— Start of STORED DATA —

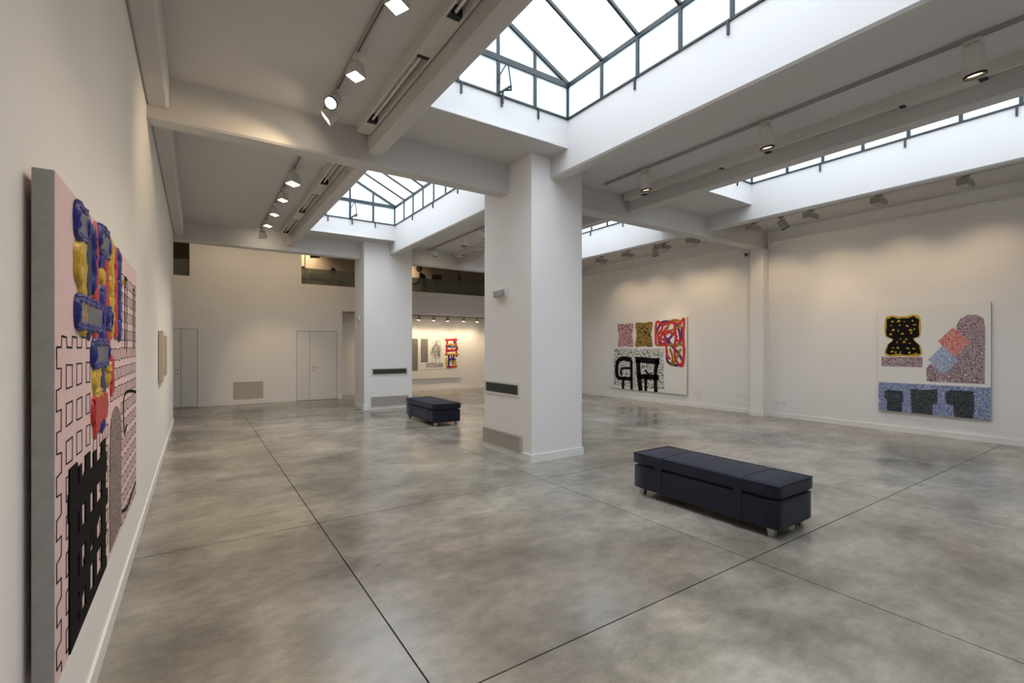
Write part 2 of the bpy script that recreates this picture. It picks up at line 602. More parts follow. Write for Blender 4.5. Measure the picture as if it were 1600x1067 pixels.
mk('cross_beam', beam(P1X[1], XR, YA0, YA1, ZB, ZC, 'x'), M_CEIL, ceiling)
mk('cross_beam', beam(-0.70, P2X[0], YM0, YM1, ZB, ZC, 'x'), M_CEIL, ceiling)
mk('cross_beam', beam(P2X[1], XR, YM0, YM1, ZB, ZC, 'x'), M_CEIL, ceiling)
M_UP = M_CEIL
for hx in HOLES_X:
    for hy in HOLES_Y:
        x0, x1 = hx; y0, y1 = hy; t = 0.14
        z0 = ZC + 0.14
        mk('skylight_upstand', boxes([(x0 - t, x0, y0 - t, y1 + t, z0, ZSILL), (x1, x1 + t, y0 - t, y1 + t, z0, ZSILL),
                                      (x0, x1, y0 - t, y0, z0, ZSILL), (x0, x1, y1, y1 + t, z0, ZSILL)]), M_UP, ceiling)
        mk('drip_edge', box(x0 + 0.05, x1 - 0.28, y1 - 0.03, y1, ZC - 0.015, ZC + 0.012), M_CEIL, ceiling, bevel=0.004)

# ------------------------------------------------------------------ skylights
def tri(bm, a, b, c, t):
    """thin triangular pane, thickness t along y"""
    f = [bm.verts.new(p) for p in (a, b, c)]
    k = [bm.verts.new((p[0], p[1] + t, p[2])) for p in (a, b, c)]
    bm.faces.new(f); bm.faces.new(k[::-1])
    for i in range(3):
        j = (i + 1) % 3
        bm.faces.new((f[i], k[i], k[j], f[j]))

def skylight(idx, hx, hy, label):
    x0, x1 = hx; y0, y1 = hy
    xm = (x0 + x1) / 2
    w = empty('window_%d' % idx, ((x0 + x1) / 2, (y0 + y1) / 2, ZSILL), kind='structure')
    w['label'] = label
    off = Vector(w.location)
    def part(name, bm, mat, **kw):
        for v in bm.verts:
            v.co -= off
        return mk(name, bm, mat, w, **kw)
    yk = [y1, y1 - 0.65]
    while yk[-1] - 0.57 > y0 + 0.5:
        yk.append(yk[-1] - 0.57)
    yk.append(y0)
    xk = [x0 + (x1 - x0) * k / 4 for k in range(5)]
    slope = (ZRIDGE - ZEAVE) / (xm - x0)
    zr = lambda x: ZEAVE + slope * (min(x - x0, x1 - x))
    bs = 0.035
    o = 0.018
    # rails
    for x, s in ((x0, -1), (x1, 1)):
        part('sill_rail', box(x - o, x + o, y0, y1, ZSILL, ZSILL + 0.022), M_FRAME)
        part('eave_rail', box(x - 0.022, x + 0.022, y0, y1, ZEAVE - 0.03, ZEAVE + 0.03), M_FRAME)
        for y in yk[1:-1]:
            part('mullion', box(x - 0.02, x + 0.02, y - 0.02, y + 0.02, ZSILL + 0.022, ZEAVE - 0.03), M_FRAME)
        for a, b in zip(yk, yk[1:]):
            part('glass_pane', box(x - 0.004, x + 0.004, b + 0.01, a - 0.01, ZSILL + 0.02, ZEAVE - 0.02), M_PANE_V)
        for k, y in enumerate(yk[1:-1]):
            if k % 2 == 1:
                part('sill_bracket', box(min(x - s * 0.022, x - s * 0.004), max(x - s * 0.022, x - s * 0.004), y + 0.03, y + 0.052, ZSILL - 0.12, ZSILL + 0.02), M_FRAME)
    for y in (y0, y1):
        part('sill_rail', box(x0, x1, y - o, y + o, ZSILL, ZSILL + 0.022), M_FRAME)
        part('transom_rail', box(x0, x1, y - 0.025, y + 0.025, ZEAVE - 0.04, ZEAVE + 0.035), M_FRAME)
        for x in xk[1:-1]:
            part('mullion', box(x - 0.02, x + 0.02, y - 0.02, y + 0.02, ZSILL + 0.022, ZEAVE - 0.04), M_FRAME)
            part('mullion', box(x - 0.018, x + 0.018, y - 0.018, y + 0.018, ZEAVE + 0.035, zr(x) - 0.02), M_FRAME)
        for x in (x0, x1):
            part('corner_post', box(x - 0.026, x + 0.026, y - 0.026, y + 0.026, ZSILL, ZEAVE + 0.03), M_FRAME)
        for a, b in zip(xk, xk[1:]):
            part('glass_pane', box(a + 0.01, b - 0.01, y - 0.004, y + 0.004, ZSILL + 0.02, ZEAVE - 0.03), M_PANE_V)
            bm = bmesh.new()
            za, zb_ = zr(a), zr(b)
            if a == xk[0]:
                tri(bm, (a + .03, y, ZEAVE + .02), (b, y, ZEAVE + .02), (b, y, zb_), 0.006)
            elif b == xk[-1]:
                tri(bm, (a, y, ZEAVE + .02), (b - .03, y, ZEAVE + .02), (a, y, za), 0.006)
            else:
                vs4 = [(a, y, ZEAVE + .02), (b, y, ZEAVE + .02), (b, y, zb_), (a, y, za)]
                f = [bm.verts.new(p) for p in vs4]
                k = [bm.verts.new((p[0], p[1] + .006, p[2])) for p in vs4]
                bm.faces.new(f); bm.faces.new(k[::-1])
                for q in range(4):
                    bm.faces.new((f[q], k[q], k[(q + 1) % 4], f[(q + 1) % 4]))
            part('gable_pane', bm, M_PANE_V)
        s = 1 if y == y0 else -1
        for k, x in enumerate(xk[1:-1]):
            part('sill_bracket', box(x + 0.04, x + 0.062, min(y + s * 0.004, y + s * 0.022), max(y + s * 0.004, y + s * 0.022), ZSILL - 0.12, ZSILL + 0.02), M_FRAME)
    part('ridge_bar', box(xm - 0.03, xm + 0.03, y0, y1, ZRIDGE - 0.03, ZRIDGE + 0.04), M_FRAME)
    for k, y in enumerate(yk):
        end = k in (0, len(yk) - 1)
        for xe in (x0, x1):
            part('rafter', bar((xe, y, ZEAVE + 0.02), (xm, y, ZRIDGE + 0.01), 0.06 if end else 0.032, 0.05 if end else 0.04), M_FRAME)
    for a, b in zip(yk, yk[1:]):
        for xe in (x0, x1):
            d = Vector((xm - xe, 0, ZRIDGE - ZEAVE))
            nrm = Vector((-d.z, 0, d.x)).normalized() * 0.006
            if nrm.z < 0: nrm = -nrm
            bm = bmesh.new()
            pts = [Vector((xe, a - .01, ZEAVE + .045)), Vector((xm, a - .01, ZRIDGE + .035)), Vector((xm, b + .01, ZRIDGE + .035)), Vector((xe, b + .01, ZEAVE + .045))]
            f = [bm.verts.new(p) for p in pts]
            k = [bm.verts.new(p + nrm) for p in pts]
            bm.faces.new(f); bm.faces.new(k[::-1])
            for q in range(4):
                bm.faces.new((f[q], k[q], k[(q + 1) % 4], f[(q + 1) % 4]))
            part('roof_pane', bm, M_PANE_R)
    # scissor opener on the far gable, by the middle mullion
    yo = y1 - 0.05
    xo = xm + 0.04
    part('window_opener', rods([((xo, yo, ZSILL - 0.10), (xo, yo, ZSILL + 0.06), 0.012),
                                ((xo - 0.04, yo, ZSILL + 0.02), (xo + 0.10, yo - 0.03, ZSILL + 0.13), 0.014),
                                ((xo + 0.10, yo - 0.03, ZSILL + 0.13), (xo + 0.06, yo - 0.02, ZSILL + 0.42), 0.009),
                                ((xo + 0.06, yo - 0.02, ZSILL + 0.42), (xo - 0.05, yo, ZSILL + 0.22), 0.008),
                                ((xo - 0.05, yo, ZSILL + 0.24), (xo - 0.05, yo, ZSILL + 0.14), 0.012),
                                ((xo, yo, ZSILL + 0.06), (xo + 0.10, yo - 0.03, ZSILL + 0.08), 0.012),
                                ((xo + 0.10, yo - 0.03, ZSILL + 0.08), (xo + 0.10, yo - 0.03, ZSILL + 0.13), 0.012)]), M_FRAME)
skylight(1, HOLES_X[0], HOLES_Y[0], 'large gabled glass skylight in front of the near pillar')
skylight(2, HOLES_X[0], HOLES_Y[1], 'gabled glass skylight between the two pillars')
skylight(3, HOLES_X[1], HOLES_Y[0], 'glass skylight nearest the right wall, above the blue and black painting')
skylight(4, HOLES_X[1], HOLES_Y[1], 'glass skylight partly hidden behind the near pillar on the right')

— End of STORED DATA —
— Start of STORED DATA —

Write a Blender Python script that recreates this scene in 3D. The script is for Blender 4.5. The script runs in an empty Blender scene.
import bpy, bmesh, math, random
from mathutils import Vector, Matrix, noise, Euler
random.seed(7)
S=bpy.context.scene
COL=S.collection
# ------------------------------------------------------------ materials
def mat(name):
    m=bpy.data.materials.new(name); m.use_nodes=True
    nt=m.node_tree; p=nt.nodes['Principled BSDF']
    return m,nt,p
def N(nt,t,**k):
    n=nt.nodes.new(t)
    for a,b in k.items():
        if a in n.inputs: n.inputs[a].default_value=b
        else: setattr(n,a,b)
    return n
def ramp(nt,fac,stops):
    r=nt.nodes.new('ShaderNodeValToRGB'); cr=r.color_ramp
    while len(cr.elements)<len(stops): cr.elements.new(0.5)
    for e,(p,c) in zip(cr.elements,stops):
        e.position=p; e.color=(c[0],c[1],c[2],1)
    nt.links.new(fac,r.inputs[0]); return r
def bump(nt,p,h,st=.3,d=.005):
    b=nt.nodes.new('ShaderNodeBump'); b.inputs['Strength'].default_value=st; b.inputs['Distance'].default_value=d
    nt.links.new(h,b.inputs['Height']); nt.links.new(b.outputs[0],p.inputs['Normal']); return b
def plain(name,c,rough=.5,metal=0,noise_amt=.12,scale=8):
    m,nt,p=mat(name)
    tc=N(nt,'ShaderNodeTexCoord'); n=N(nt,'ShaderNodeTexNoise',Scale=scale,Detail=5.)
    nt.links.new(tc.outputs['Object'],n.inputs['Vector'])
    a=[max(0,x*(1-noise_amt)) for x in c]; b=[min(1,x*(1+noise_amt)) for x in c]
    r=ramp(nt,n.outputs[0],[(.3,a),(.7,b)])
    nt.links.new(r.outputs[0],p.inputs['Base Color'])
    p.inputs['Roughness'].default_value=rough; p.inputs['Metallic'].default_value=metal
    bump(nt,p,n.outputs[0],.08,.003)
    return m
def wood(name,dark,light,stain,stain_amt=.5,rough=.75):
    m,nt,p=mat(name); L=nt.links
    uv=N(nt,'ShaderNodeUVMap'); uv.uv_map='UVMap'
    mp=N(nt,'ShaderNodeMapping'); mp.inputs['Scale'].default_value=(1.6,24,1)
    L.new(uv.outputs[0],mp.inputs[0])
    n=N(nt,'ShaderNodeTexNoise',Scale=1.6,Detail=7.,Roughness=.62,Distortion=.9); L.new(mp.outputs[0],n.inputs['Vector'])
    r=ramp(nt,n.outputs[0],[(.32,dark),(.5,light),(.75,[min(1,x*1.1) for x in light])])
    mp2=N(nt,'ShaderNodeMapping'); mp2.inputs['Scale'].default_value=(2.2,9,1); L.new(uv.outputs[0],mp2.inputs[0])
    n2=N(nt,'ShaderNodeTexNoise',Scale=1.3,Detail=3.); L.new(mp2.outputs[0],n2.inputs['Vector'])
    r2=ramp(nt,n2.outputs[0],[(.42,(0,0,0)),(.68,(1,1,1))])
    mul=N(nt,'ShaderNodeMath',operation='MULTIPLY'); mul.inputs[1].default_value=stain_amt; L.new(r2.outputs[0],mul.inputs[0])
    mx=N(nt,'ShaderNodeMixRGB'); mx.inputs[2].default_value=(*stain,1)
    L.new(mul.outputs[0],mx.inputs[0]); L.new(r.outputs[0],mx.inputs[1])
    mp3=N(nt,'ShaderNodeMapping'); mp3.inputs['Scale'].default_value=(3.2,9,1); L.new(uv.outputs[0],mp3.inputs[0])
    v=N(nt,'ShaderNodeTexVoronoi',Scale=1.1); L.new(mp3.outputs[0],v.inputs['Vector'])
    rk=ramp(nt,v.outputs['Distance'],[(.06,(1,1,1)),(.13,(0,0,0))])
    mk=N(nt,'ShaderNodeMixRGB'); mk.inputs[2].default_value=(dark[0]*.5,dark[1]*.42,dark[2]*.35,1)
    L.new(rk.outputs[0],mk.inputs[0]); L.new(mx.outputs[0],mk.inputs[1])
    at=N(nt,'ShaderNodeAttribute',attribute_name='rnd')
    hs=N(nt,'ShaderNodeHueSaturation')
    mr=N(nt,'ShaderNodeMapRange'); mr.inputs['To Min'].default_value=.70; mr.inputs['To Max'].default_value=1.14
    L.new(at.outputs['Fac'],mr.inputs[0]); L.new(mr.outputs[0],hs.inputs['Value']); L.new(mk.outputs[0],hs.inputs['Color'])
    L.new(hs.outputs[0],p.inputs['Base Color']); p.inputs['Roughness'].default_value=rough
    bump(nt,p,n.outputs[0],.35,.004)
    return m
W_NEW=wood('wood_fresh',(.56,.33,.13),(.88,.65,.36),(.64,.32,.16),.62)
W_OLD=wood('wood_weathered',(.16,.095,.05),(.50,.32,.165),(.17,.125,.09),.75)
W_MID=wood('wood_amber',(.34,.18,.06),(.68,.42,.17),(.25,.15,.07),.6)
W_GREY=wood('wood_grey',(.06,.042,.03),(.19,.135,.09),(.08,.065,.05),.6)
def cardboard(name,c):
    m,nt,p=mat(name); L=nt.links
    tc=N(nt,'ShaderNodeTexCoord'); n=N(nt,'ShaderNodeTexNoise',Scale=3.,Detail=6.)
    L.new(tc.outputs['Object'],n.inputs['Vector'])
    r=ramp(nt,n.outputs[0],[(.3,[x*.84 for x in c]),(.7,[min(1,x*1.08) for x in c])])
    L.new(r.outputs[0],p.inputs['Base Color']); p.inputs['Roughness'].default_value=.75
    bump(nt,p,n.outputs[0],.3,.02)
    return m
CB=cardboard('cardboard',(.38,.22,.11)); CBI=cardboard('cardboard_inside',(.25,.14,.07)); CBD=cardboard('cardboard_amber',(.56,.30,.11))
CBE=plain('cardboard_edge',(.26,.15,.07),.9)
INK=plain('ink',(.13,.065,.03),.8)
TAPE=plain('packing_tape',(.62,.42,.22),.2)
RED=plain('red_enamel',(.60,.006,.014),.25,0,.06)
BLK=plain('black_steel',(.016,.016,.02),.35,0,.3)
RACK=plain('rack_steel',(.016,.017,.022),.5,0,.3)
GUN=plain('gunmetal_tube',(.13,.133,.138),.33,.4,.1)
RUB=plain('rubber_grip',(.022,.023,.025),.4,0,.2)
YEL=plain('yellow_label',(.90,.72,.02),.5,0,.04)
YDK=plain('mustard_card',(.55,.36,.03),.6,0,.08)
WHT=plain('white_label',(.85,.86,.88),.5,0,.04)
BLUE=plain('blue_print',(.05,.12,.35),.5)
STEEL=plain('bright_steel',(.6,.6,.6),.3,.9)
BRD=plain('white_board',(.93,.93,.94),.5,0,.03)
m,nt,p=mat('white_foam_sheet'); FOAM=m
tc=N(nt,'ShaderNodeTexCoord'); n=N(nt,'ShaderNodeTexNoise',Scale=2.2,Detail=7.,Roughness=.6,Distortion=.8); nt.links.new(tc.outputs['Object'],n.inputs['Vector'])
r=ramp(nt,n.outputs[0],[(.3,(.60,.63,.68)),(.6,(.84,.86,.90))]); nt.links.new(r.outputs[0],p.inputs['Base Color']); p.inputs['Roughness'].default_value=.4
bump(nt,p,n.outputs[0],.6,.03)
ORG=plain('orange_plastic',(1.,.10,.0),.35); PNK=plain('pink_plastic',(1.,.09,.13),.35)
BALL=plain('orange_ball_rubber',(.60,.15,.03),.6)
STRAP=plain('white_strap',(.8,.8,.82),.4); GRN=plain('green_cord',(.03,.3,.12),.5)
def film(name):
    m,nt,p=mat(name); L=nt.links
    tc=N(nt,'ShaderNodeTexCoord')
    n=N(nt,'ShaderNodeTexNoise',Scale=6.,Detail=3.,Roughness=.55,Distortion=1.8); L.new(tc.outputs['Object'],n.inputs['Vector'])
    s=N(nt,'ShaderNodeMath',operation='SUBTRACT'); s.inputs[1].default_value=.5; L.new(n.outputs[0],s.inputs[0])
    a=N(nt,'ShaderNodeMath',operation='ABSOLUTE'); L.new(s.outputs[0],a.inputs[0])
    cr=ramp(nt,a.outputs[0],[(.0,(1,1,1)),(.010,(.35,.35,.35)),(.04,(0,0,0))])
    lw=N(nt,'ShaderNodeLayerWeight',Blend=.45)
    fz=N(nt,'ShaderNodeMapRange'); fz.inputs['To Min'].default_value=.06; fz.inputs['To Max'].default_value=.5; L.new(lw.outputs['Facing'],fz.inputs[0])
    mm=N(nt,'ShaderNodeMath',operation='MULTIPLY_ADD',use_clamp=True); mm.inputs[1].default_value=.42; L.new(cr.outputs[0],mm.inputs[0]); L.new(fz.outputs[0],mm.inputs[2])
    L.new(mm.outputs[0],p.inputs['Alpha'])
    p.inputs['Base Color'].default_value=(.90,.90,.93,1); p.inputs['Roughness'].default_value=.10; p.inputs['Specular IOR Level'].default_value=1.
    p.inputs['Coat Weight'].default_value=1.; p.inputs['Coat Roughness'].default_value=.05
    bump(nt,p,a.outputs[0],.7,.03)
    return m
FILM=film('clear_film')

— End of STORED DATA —

▸ **REQUIREMENTS**:
Write out only the lines that run from the line containing "Write part 2" through the line containing "P2X[0], YM0, YM1, ZB, ZC, 'x'), M_CEIL, ceiling)", both included, exactly as they appear above.

▸ **SOLUTION FOR THIS TASK**:
Write part 2 of the bpy script that recreates this picture. It picks up at line 602. More parts follow. Write for Blender 4.5. Measure the picture as if it were 1600x1067 pixels.
mk('cross_beam', beam(P1X[1], XR, YA0, YA1, ZB, ZC, 'x'), M_CEIL, ceiling)
mk('cross_beam', beam(-0.70, P2X[0], YM0, YM1, ZB, ZC, 'x'), M_CEIL, ceiling)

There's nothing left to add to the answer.